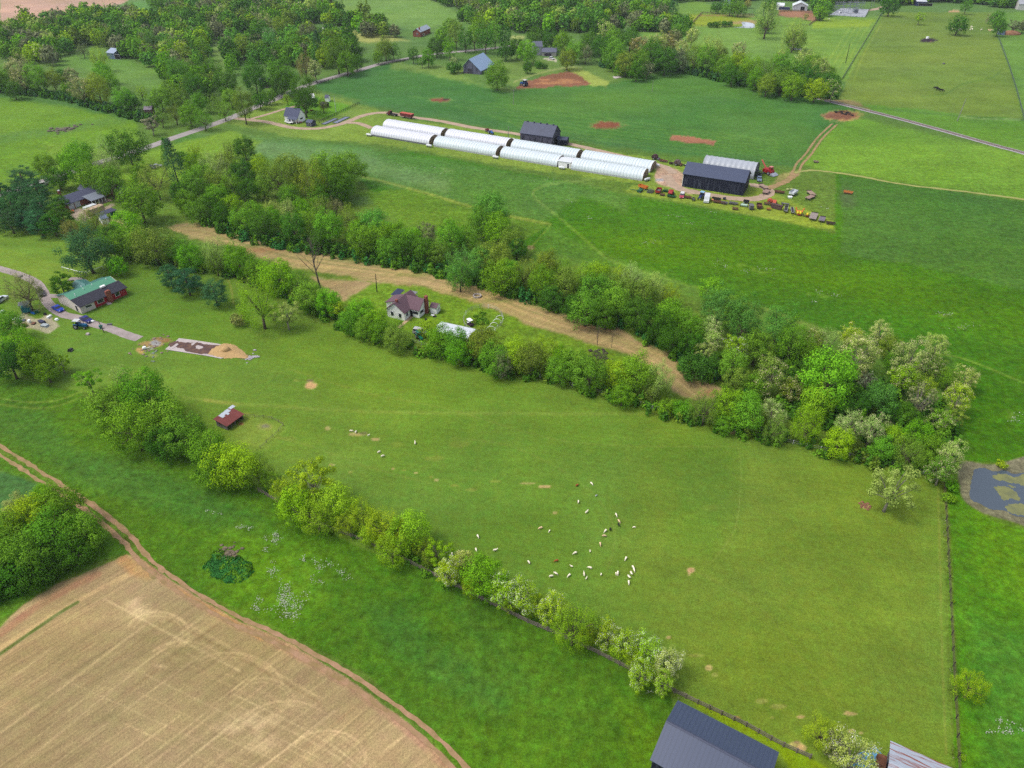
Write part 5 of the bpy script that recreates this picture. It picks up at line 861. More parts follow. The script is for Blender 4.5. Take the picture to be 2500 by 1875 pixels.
root = thing("carport", "long dark-roofed carport on posts near the brick ranch house", "carport", (a.x, a.y, 0), rz)
MB().prismx([(0, 2.4), (3.4, 2.7), (3.4, 2.8), (0, 2.5)], -.2, L + .2).build("roof", mat("dark_slate_roof", (66, 68, 92), .6), root)
for x in (0.2, L * .5, L - .2):
    for y in (.2, 3.2): MB().box(x - .07, x + .07, y - .07, y + .07, 0, 2.41).build("post", mat("dark_post", (60, 60, 66)), root)
bld("garden_shed", "grey-roofed shed half hidden by bushes below the dark carport", (252, 549), (268, 545), 4.5, 2.2, .6, WALLW, mat("grey_blue_roof", (112, 124, 156), .55), .2, 'x', cat="shed")
tk = at(276.5, 524); o = MB().tube([(tk.x, tk.y, 0), (tk.x, tk.y, 1.6), (tk.x, tk.y, 1.85)], [1.1, 1.1, .4], 14).build("water_tank", mat("green_plastic", (52, 128, 100), .5)); tag(o, "dark green plastic water tank beside the dark carport", "tank")
# 6 white farmhouse with purple-brown roof
A, B = (946.1, 773.0), (988.4, 783.4); a, L, d, n, rz = frame_of(A, B); hw, rise = 3.0, 2.6
PURP = mat("plum_shingle", (114, 88, 98), .85, var=.12, scale=2.2)
root = thing("farmhouse", "white farmhouse with plum-brown shingle roof and two brick chimneys", "house", (a.x, a.y, 0), rz)
u2, v2 = local(A, B, (1024.2, 776.8)); u3, v3 = local(A, B, (1045.3, 755.3)); D1 = v3 - .3; print("farmhouse", L, u2, v2, u3, v3)
MB().prism([(0, 0), (0, hw), (L / 2, hw + rise - .03), (L, hw), (L, 0)], 0, D1).build("wall", WALLW, root); rb = MB(); roof_slabs(rb, L, D1, hw, rise, .45, 'y'); rb.build("roof", PURP, root)
Dw = v3 - v2; MB().prismx([(v2, 0), (v2, hw), (v2 + Dw / 2, hw + rise - .2), (v3, hw), (v3, 0)][::-1], L * .7, u2).build("wall", WALLW, root)
MB().prismx([(v2 - .45, hw - .3), (v2 + Dw / 2, hw + rise - .17), (v2 + Dw / 2, hw + rise), (v2 - .45, hw - .13)], L * .5, u2 + .4).prismx([(v2 + Dw / 2, hw + rise - .17), (v3 + .45, hw - .3), (v3 + .45, hw - .13), (v2 + Dw / 2, hw + rise)], L * .5, u2 + .4).build("roof", PURP, root)
MB().prism([(-3.2, 0), (-3.2, hw - .9), (.3, hw + .2), (.3, 0)], D1 - 4.5, D1 + .2).build("annex", WALLW, root); MB().prism([(-3.6, hw - .9), (.3, hw + .35), (.3, hw + .5), (-3.6, hw - .75)][::-1], D1 - 4.9, D1 + .5).build("annex_roof", PURP, root)
MB().box(u2 + .02, u2 + .9, v2 + Dw * .55, v2 + Dw * .55 + 1.1, 0, hw + rise + .5).build("chimney", BRICK, root); MB().box(L * .45, L * .45 + .7, .8, 1.5, hw + 1.5, hw + rise + .7).build("chimney", BRICK, root)
for sd, u, z, w_, h_ in [('f', L * .3, 1.6, .9, 1.4), ('f', L * .75, 1.6, .9, 1.4)]: window(root, sd, u, z, w_, h_, L, D1)
window(root, 'r', v2 * .45, 1.7, .9, 1.3, L, D1)
f = MB().box(L + .8, u2 - .2, v2 - .07, v2 - .003, 1.1, 2.2).build("window", TRIM, root); MB().box(L + .95, u2 - .35, v2 - .1, v2 - .05, 1.2, 2.1).build("pane", GLASS, f)
f = MB().box(u2 + .003, u2 + .06, v2 + .4, v2 + Dw * .45, 1.1, 2.2).build("window", TRIM, root); MB().box(u2 + .04, u2 + .1, v2 + .55, v2 + Dw * .42, 1.2, 2.1).build("pane", GLASS, f)
MB().box(L + .05, L + .9, v2 - .1, v2 - .003, .1, 2.1).build("door", DARKW, root); MB().box(L - .1, L + 1.1, -4.5, v2 - .1, .0, .05).build("front_walk", mat("pale_path", (196, 172, 132), .9), root)
bld("garden_shed", "small white shed with plum-brown roof right of the white farmhouse", (1051.5, 764.8), (1066, 767.6), 2.8, 2.3, .8, WALLW, PURP, .2, 'x', cat="shed", wins=[('r', 1.6, 1.3, .6, .6)])
for nm, lab, p, q, dp, m_ in [("lean_to", "small open shelter with dark blue roof behind the white farmhouse", (954, 719), (972, 723), 4.2, mat("navy_sheet_roof", (48, 52, 84), .4)), ("lean_to", "small open shelter with grey deck roof behind the white farmhouse", (985, 724), (1005, 728), 4.2, mat("grey_deck_roof", (134, 134, 142), .7))]:
    a, L, d, n, rz = frame_of(p, q, 2.2); root = thing(nm, lab, "shelter", (a.x, a.y, 0), rz); MB().prismx([(0, 2.15), (dp, 2.4), (dp, 2.5), (0, 2.25)], 0, L).build("roof", m_, root)
    for x in (.1, L - .1):
        for y in (.1, dp - .1): MB().box(x - .05, x + .05, y - .05, y + .05, 0, 2.16).build("post", WALLW, root)
a, L, d, n, rz = frame_of((1104, 811), (1146.5, 820.5), 2.5); root = thing("carport", "long white-roofed carport half hidden by the hedge near the farmhouse", "carport", (a.x, a.y, 0), rz)
MB().prismx([(-1.5, 2.3), (1.3, 2.7), (4.6, 2.3), (4.6, 2.36), (1.3, 2.76), (-1.5, 2.36)], -6, L).build("roof", mat("white_sheet_roof", (224, 230, 238), .35, var=.04), root)
for x in (-5.5, 0, L - .3):
    for y in (-1.3, 4.4): MB().box(x - .06, x + .06, y - .06, y + .06, 0, 2.32).build("post", TRIM, root)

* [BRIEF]
Do not include the images; transcribe the rest of the listing exactly.

* [RESULT OF THIS TASK]
Write part 5 of the bpy script that recreates this picture. It picks up at line 861. More parts follow. The script is for Blender 4.5. Take the picture to be 2500 by 1875 pixels.
root = thing("carport", "long dark-roofed carport on posts near the brick ranch house", "carport", (a.x, a.y, 0), rz)
MB().prismx([(0, 2.4), (3.4, 2.7), (3.4, 2.8), (0, 2.5)], -.2, L + .2).build("roof", mat("dark_slate_roof", (66, 68, 92), .6), root)
for x in (0.2, L * .5, L - .2):
    for y in (.2, 3.2): MB().box(x - .07, x + .07, y - .07, y + .07, 0, 2.41).build("post", mat("dark_post", (60, 60, 66)), root)
bld("garden_shed", "grey-roofed shed half hidden by bushes below the dark carport", (252, 549), (268, 545), 4.5, 2.2, .6, WALLW, mat("grey_blue_roof", (112, 124, 156), .55), .2, 'x', cat="shed")
tk = at(276.5, 524); o = MB().tube([(tk.x, tk.y, 0), (tk.x, tk.y, 1.6), (tk.x, tk.y, 1.85)], [1.1, 1.1, .4], 14).build("water_tank", mat("green_plastic", (52, 128, 100), .5)); tag(o, "dark green plastic water tank beside the dark carport", "tank")
# 6 white farmhouse with purple-brown roof
A, B = (946.1, 773.0), (988.4, 783.4); a, L, d, n, rz = frame_of(A, B); hw, rise = 3.0, 2.6
PURP = mat("plum_shingle", (114, 88, 98), .85, var=.12, scale=2.2)
root = thing("farmhouse", "white farmhouse with plum-brown shingle roof and two brick chimneys", "house", (a.x, a.y, 0), rz)
u2, v2 = local(A, B, (1024.2, 776.8)); u3, v3 = local(A, B, (1045.3, 755.3)); D1 = v3 - .3; print("farmhouse", L, u2, v2, u3, v3)
MB().prism([(0, 0), (0, hw), (L / 2, hw + rise - .03), (L, hw), (L, 0)], 0, D1).build("wall", WALLW, root); rb = MB(); roof_slabs(rb, L, D1, hw, rise, .45, 'y'); rb.build("roof", PURP, root)
Dw = v3 - v2; MB().prismx([(v2, 0), (v2, hw), (v2 + Dw / 2, hw + rise - .2), (v3, hw), (v3, 0)][::-1], L * .7, u2).build("wall", WALLW, root)
MB().prismx([(v2 - .45, hw - .3), (v2 + Dw / 2, hw + rise - .17), (v2 + Dw / 2, hw + rise), (v2 - .45, hw - .13)], L * .5, u2 + .4).prismx([(v2 + Dw / 2, hw + rise - .17), (v3 + .45, hw - .3), (v3 + .45, hw - .13), (v2 + Dw / 2, hw + rise)], L * .5, u2 + .4).build("roof", PURP, root)
MB().prism([(-3.2, 0), (-3.2, hw - .9), (.3, hw + .2), (.3, 0)], D1 - 4.5, D1 + .2).build("annex", WALLW, root); MB().prism([(-3.6, hw - .9), (.3, hw + .35), (.3, hw + .5), (-3.6, hw - .75)][::-1], D1 - 4.9, D1 + .5).build("annex_roof", PURP, root)
MB().box(u2 + .02, u2 + .9, v2 + Dw * .55, v2 + Dw * .55 + 1.1, 0, hw + rise + .5).build("chimney", BRICK, root); MB().box(L * .45, L * .45 + .7, .8, 1.5, hw + 1.5, hw + rise + .7).build("chimney", BRICK, root)
for sd, u, z, w_, h_ in [('f', L * .3, 1.6, .9, 1.4), ('f', L * .75, 1.6, .9, 1.4)]: window(root, sd, u, z, w_, h_, L, D1)
window(root, 'r', v2 * .45, 1.7, .9, 1.3, L, D1)
f = MB().box(L + .8, u2 - .2, v2 - .07, v2 - .003, 1.1, 2.2).build("window", TRIM, root); MB().box(L + .95, u2 - .35, v2 - .1, v2 - .05, 1.2, 2.1).build("pane", GLASS, f)
f = MB().box(u2 + .003, u2 + .06, v2 + .4, v2 + Dw * .45, 1.1, 2.2).build("window", TRIM, root); MB().box(u2 + .04, u2 + .1, v2 + .55, v2 + Dw * .42, 1.2, 2.1).build("pane", GLASS, f)
MB().box(L + .05, L + .9, v2 - .1, v2 - .003, .1, 2.1).build("door", DARKW, root); MB().box(L - .1, L + 1.1, -4.5, v2 - .1, .0, .05).build("front_walk", mat("pale_path", (196, 172, 132), .9), root)
bld("garden_shed", "small white shed with plum-brown roof right of the white farmhouse", (1051.5, 764.8), (1066, 767.6), 2.8, 2.3, .8, WALLW, PURP, .2, 'x', cat="shed", wins=[('r', 1.6, 1.3, .6, .6)])
for nm, lab, p, q, dp, m_ in [("lean_to", "small open shelter with dark blue roof behind the white farmhouse", (954, 719), (972, 723), 4.2, mat("navy_sheet_roof", (48, 52, 84), .4)), ("lean_to", "small open shelter with grey deck roof behind the white farmhouse", (985, 724), (1005, 728), 4.2, mat("grey_deck_roof", (134, 134, 142), .7))]:
    a, L, d, n, rz = frame_of(p, q, 2.2); root = thing(nm, lab, "shelter", (a.x, a.y, 0), rz); MB().prismx([(0, 2.15), (dp, 2.4), (dp, 2.5), (0, 2.25)], 0, L).build("roof", m_, root)
    for x in (.1, L - .1):
        for y in (.1, dp - .1): MB().box(x - .05, x + .05, y - .05, y + .05, 0, 2.16).build("post", WALLW, root)
a, L, d, n, rz = frame_of((1104, 811), (1146.5, 820.5), 2.5); root = thing("carport", "long white-roofed carport half hidden by the hedge near the farmhouse", "carport", (a.x, a.y, 0), rz)
MB().prismx([(-1.5, 2.3), (1.3, 2.7), (4.6, 2.3), (4.6, 2.36), (1.3, 2.76), (-1.5, 2.36)], -6, L).build("roof", mat("white_sheet_roof", (224, 230, 238), .35, var=.04), root)
for x in (-5.5, 0, L - .3):
    for y in (-1.3, 4.4): MB().box(x - .06, x + .06, y - .06, y + .06, 0, 2.32).build("post", TRIM, root)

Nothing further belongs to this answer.